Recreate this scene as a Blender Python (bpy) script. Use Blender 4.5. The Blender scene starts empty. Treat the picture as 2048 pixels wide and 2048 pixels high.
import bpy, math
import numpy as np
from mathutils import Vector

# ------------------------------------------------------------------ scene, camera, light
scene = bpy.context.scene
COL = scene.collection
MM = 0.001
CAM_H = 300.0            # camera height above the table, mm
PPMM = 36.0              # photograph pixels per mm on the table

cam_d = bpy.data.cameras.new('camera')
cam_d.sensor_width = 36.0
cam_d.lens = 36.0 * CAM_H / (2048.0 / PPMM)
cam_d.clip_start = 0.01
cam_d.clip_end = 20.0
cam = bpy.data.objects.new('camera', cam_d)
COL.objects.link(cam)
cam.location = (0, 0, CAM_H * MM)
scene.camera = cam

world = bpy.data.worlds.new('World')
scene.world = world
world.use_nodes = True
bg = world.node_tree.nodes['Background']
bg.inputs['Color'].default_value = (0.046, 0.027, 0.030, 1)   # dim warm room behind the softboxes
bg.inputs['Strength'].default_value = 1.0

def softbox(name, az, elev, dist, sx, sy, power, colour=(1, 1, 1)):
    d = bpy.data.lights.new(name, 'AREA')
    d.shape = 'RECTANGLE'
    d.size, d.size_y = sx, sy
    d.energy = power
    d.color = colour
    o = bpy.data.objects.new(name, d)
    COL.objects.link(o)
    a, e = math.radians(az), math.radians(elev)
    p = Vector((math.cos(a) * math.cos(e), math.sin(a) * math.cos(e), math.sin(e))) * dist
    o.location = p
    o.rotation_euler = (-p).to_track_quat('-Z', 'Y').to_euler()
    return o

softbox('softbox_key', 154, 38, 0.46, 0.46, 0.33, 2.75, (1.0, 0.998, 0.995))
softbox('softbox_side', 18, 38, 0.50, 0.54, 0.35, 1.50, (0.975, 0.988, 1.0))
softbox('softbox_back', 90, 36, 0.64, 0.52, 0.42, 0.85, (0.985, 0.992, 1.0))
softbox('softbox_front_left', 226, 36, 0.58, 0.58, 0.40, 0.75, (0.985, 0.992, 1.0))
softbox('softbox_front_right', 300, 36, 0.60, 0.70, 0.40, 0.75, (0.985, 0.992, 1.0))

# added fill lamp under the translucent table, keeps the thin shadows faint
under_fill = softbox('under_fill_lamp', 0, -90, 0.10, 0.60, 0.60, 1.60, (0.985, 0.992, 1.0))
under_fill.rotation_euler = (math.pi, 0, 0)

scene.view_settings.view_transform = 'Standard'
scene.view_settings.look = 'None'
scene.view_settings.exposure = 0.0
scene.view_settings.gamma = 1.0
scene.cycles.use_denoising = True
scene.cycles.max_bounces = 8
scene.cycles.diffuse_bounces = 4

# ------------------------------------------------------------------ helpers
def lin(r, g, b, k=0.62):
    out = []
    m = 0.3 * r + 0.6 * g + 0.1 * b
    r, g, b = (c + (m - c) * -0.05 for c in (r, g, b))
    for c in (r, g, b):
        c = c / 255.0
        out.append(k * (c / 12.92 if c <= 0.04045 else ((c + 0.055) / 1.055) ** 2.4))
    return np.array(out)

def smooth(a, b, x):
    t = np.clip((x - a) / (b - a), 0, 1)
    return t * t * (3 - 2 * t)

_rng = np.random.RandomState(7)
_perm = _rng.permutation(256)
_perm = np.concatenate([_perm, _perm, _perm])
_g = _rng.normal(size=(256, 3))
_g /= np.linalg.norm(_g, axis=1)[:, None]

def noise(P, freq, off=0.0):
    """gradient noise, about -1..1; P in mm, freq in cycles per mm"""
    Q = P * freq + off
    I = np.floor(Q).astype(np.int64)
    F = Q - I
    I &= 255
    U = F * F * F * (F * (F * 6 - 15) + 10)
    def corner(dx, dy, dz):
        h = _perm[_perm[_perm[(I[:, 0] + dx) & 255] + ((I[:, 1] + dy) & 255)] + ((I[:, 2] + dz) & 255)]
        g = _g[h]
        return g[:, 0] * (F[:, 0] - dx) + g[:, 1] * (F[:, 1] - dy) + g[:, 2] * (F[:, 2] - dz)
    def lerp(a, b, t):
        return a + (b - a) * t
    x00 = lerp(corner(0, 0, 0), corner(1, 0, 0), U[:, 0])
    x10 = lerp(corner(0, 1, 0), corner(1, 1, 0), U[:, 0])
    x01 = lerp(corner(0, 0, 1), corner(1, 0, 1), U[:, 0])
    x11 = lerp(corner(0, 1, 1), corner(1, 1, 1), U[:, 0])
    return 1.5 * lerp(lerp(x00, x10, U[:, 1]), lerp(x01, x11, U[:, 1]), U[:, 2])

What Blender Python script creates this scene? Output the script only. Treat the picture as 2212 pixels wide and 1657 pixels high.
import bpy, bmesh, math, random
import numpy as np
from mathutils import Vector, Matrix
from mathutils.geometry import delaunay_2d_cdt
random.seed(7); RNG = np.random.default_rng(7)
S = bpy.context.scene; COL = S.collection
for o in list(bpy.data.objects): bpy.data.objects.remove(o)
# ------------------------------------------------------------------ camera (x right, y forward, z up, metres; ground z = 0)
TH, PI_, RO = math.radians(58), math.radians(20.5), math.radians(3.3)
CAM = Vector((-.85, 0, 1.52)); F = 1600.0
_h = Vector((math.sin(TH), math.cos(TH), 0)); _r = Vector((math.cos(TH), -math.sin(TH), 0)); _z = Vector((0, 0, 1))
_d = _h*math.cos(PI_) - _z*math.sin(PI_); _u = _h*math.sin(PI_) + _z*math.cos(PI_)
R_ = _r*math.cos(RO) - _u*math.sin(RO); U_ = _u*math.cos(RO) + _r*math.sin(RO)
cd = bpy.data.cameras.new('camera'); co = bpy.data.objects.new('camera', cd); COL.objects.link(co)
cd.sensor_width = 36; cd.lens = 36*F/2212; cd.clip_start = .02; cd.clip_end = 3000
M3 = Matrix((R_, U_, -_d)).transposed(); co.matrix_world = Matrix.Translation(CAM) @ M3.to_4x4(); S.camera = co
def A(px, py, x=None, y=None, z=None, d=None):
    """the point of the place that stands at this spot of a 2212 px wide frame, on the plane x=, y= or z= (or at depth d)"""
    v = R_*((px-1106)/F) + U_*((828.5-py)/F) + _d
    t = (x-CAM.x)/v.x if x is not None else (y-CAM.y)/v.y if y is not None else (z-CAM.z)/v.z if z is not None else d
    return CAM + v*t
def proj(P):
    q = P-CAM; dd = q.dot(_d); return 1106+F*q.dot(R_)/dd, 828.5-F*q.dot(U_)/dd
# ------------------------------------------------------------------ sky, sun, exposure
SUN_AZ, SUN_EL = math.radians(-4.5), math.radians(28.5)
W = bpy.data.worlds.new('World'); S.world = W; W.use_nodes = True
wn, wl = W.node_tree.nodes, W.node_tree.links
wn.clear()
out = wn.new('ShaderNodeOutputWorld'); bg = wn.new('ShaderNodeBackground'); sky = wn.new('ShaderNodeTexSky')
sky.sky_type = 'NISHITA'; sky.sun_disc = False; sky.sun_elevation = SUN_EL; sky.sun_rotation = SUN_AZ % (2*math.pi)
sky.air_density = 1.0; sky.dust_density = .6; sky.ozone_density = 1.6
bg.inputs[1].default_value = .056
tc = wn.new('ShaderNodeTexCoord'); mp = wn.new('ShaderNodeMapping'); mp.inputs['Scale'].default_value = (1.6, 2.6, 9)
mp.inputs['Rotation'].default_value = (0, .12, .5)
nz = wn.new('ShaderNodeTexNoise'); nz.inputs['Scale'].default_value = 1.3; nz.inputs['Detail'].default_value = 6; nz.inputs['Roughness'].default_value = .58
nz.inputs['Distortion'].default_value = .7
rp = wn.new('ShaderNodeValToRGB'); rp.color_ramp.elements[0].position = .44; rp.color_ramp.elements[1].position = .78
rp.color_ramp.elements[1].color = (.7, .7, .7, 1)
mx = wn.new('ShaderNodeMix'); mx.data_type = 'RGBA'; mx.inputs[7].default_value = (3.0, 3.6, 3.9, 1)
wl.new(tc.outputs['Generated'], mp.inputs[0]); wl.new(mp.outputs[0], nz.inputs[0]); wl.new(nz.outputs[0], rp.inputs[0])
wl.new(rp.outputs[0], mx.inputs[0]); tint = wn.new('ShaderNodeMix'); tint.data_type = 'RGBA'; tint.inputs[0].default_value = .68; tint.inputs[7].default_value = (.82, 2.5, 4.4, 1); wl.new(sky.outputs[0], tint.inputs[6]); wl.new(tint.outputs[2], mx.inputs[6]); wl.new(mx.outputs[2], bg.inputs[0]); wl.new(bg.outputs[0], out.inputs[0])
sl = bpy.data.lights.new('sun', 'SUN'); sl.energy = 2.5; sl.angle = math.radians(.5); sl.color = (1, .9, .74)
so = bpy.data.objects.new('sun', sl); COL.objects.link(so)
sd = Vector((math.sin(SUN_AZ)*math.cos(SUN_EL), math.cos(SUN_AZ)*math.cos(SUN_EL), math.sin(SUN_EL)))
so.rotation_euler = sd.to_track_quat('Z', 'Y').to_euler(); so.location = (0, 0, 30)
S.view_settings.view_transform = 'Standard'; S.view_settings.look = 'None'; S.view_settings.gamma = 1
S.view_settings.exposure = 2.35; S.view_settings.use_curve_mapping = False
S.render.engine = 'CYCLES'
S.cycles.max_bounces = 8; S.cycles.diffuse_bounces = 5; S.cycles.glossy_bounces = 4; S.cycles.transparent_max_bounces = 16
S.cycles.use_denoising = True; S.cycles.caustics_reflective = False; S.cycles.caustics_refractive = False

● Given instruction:
Return only the exact lines from the opening of the records through the line that contains "0.70, 0.40, 0.75, (0.985, 0.992, 1.0))", both included.

● Solution to the problem:
Recreate this scene as a Blender Python (bpy) script. Use Blender 4.5. The Blender scene starts empty. Treat the picture as 2048 pixels wide and 2048 pixels high.
import bpy, math
import numpy as np
from mathutils import Vector

# ------------------------------------------------------------------ scene, camera, light
scene = bpy.context.scene
COL = scene.collection
MM = 0.001
CAM_H = 300.0            # camera height above the table, mm
PPMM = 36.0              # photograph pixels per mm on the table

cam_d = bpy.data.cameras.new('camera')
cam_d.sensor_width = 36.0
cam_d.lens = 36.0 * CAM_H / (2048.0 / PPMM)
cam_d.clip_start = 0.01
cam_d.clip_end = 20.0
cam = bpy.data.objects.new('camera', cam_d)
COL.objects.link(cam)
cam.location = (0, 0, CAM_H * MM)
scene.camera = cam

world = bpy.data.worlds.new('World')
scene.world = world
world.use_nodes = True
bg = world.node_tree.nodes['Background']
bg.inputs['Color'].default_value = (0.046, 0.027, 0.030, 1)   # dim warm room behind the softboxes
bg.inputs['Strength'].default_value = 1.0

def softbox(name, az, elev, dist, sx, sy, power, colour=(1, 1, 1)):
    d = bpy.data.lights.new(name, 'AREA')
    d.shape = 'RECTANGLE'
    d.size, d.size_y = sx, sy
    d.energy = power
    d.color = colour
    o = bpy.data.objects.new(name, d)
    COL.objects.link(o)
    a, e = math.radians(az), math.radians(elev)
    p = Vector((math.cos(a) * math.cos(e), math.sin(a) * math.cos(e), math.sin(e))) * dist
    o.location = p
    o.rotation_euler = (-p).to_track_quat('-Z', 'Y').to_euler()
    return o

softbox('softbox_key', 154, 38, 0.46, 0.46, 0.33, 2.75, (1.0, 0.998, 0.995))
softbox('softbox_side', 18, 38, 0.50, 0.54, 0.35, 1.50, (0.975, 0.988, 1.0))
softbox('softbox_back', 90, 36, 0.64, 0.52, 0.42, 0.85, (0.985, 0.992, 1.0))
softbox('softbox_front_left', 226, 36, 0.58, 0.58, 0.40, 0.75, (0.985, 0.992, 1.0))
softbox('softbox_front_right', 300, 36, 0.60, 0.70, 0.40, 0.75, (0.985, 0.992, 1.0))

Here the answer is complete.